----- Stored data

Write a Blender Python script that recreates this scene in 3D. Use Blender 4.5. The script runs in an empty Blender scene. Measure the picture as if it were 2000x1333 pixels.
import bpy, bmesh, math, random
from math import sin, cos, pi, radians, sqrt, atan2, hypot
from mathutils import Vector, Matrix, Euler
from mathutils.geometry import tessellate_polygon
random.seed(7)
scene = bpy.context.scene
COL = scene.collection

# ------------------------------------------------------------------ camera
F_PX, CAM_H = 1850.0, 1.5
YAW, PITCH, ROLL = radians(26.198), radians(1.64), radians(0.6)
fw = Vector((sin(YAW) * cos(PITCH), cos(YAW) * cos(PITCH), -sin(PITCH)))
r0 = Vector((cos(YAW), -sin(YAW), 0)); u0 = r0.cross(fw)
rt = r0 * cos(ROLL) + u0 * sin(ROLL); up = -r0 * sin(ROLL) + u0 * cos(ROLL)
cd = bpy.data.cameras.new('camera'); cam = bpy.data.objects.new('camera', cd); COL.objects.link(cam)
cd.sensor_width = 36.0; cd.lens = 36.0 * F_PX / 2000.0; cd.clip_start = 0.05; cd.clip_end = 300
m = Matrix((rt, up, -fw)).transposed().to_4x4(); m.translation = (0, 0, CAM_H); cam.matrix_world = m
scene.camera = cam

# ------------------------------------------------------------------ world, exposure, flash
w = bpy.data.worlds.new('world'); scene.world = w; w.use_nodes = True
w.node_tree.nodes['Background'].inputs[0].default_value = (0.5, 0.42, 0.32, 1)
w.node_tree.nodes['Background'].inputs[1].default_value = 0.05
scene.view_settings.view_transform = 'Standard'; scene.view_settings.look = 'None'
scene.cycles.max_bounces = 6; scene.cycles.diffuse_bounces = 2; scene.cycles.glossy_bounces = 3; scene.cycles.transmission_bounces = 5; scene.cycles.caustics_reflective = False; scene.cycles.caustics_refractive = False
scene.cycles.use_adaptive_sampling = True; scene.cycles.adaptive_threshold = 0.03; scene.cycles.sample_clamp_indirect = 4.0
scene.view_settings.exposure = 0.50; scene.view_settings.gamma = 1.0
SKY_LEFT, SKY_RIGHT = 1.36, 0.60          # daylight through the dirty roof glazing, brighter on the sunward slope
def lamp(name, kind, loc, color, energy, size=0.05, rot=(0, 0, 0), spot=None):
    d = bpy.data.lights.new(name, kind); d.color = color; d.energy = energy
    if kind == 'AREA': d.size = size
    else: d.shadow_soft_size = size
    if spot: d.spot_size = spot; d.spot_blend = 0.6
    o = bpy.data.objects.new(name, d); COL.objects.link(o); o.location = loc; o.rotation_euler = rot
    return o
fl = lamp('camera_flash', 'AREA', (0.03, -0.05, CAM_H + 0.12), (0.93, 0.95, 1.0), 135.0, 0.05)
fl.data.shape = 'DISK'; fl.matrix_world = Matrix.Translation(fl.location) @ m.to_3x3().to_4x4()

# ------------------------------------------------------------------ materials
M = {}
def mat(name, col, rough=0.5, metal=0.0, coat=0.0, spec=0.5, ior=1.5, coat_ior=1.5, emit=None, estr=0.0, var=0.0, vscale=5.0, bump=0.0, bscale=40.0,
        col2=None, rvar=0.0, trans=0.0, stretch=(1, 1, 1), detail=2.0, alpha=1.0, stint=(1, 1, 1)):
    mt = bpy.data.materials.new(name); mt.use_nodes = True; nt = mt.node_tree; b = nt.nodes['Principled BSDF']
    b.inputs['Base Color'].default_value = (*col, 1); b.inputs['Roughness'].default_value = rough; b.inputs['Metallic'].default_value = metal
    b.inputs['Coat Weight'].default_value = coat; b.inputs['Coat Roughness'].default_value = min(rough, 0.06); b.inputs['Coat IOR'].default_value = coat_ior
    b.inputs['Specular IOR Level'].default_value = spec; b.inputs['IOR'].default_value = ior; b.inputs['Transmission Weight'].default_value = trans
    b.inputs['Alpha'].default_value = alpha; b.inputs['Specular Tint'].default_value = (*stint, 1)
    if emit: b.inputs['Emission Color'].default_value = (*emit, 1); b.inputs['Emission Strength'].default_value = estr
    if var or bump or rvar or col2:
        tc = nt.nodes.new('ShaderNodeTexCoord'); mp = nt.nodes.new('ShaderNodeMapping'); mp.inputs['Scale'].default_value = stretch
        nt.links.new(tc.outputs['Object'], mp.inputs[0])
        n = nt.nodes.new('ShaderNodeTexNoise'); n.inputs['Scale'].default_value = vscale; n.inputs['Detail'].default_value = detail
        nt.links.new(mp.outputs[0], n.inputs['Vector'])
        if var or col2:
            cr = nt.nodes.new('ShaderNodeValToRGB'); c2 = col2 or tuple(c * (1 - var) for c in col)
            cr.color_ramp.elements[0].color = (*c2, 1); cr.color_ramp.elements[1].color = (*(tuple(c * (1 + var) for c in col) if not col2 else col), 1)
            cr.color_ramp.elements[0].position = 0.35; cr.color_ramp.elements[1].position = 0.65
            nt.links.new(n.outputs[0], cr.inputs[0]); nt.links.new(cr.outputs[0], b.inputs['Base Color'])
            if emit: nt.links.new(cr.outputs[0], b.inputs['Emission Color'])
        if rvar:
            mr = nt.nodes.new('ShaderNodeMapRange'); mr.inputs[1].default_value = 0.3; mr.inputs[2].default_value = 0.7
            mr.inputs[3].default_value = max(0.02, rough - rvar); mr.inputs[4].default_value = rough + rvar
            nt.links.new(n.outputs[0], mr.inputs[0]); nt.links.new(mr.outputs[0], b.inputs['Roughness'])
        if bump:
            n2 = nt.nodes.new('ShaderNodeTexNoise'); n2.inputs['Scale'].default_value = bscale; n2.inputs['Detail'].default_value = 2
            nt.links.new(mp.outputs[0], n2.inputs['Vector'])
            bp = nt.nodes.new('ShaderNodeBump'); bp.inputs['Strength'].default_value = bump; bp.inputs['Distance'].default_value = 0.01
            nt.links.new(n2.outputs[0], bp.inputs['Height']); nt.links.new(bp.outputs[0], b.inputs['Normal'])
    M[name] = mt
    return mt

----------

Problem to work on:
Copy every line exactly. Leave nothing out.

Exercise response:
Write a Blender Python script that recreates this scene in 3D. Use Blender 4.5. The script runs in an empty Blender scene. Measure the picture as if it were 2000x1333 pixels.
import bpy, bmesh, math, random
from math import sin, cos, pi, radians, sqrt, atan2, hypot
from mathutils import Vector, Matrix, Euler
from mathutils.geometry import tessellate_polygon
random.seed(7)
scene = bpy.context.scene
COL = scene.collection

# ------------------------------------------------------------------ camera
F_PX, CAM_H = 1850.0, 1.5
YAW, PITCH, ROLL = radians(26.198), radians(1.64), radians(0.6)
fw = Vector((sin(YAW) * cos(PITCH), cos(YAW) * cos(PITCH), -sin(PITCH)))
r0 = Vector((cos(YAW), -sin(YAW), 0)); u0 = r0.cross(fw)
rt = r0 * cos(ROLL) + u0 * sin(ROLL); up = -r0 * sin(ROLL) + u0 * cos(ROLL)
cd = bpy.data.cameras.new('camera'); cam = bpy.data.objects.new('camera', cd); COL.objects.link(cam)
cd.sensor_width = 36.0; cd.lens = 36.0 * F_PX / 2000.0; cd.clip_start = 0.05; cd.clip_end = 300
m = Matrix((rt, up, -fw)).transposed().to_4x4(); m.translation = (0, 0, CAM_H); cam.matrix_world = m
scene.camera = cam

# ------------------------------------------------------------------ world, exposure, flash
w = bpy.data.worlds.new('world'); scene.world = w; w.use_nodes = True
w.node_tree.nodes['Background'].inputs[0].default_value = (0.5, 0.42, 0.32, 1)
w.node_tree.nodes['Background'].inputs[1].default_value = 0.05
scene.view_settings.view_transform = 'Standard'; scene.view_settings.look = 'None'
scene.cycles.max_bounces = 6; scene.cycles.diffuse_bounces = 2; scene.cycles.glossy_bounces = 3; scene.cycles.transmission_bounces = 5; scene.cycles.caustics_reflective = False; scene.cycles.caustics_refractive = False
scene.cycles.use_adaptive_sampling = True; scene.cycles.adaptive_threshold = 0.03; scene.cycles.sample_clamp_indirect = 4.0
scene.view_settings.exposure = 0.50; scene.view_settings.gamma = 1.0
SKY_LEFT, SKY_RIGHT = 1.36, 0.60          # daylight through the dirty roof glazing, brighter on the sunward slope
def lamp(name, kind, loc, color, energy, size=0.05, rot=(0, 0, 0), spot=None):
    d = bpy.data.lights.new(name, kind); d.color = color; d.energy = energy
    if kind == 'AREA': d.size = size
    else: d.shadow_soft_size = size
    if spot: d.spot_size = spot; d.spot_blend = 0.6
    o = bpy.data.objects.new(name, d); COL.objects.link(o); o.location = loc; o.rotation_euler = rot
    return o
fl = lamp('camera_flash', 'AREA', (0.03, -0.05, CAM_H + 0.12), (0.93, 0.95, 1.0), 135.0, 0.05)
fl.data.shape = 'DISK'; fl.matrix_world = Matrix.Translation(fl.location) @ m.to_3x3().to_4x4()

# ------------------------------------------------------------------ materials
M = {}
def mat(name, col, rough=0.5, metal=0.0, coat=0.0, spec=0.5, ior=1.5, coat_ior=1.5, emit=None, estr=0.0, var=0.0, vscale=5.0, bump=0.0, bscale=40.0,
        col2=None, rvar=0.0, trans=0.0, stretch=(1, 1, 1), detail=2.0, alpha=1.0, stint=(1, 1, 1)):
    mt = bpy.data.materials.new(name); mt.use_nodes = True; nt = mt.node_tree; b = nt.nodes['Principled BSDF']
    b.inputs['Base Color'].default_value = (*col, 1); b.inputs['Roughness'].default_value = rough; b.inputs['Metallic'].default_value = metal
    b.inputs['Coat Weight'].default_value = coat; b.inputs['Coat Roughness'].default_value = min(rough, 0.06); b.inputs['Coat IOR'].default_value = coat_ior
    b.inputs['Specular IOR Level'].default_value = spec; b.inputs['IOR'].default_value = ior; b.inputs['Transmission Weight'].default_value = trans
    b.inputs['Alpha'].default_value = alpha; b.inputs['Specular Tint'].default_value = (*stint, 1)
    if emit: b.inputs['Emission Color'].default_value = (*emit, 1); b.inputs['Emission Strength'].default_value = estr
    if var or bump or rvar or col2:
        tc = nt.nodes.new('ShaderNodeTexCoord'); mp = nt.nodes.new('ShaderNodeMapping'); mp.inputs['Scale'].default_value = stretch
        nt.links.new(tc.outputs['Object'], mp.inputs[0])
        n = nt.nodes.new('ShaderNodeTexNoise'); n.inputs['Scale'].default_value = vscale; n.inputs['Detail'].default_value = detail
        nt.links.new(mp.outputs[0], n.inputs['Vector'])
        if var or col2:
            cr = nt.nodes.new('ShaderNodeValToRGB'); c2 = col2 or tuple(c * (1 - var) for c in col)
            cr.color_ramp.elements[0].color = (*c2, 1); cr.color_ramp.elements[1].color = (*(tuple(c * (1 + var) for c in col) if not col2 else col), 1)
            cr.color_ramp.elements[0].position = 0.35; cr.color_ramp.elements[1].position = 0.65
            nt.links.new(n.outputs[0], cr.inputs[0]); nt.links.new(cr.outputs[0], b.inputs['Base Color'])
            if emit: nt.links.new(cr.outputs[0], b.inputs['Emission Color'])
        if rvar:
            mr = nt.nodes.new('ShaderNodeMapRange'); mr.inputs[1].default_value = 0.3; mr.inputs[2].default_value = 0.7
            mr.inputs[3].default_value = max(0.02, rough - rvar); mr.inputs[4].default_value = rough + rvar
            nt.links.new(n.outputs[0], mr.inputs[0]); nt.links.new(mr.outputs[0], b.inputs['Roughness'])
        if bump:
            n2 = nt.nodes.new('ShaderNodeTexNoise'); n2.inputs['Scale'].default_value = bscale; n2.inputs['Detail'].default_value = 2
            nt.links.new(mp.outputs[0], n2.inputs['Vector'])
            bp = nt.nodes.new('ShaderNodeBump'); bp.inputs['Strength'].default_value = bump; bp.inputs['Distance'].default_value = 0.01
            nt.links.new(n2.outputs[0], bp.inputs['Height']); nt.links.new(bp.outputs[0], b.inputs['Normal'])
    M[name] = mt
    return mt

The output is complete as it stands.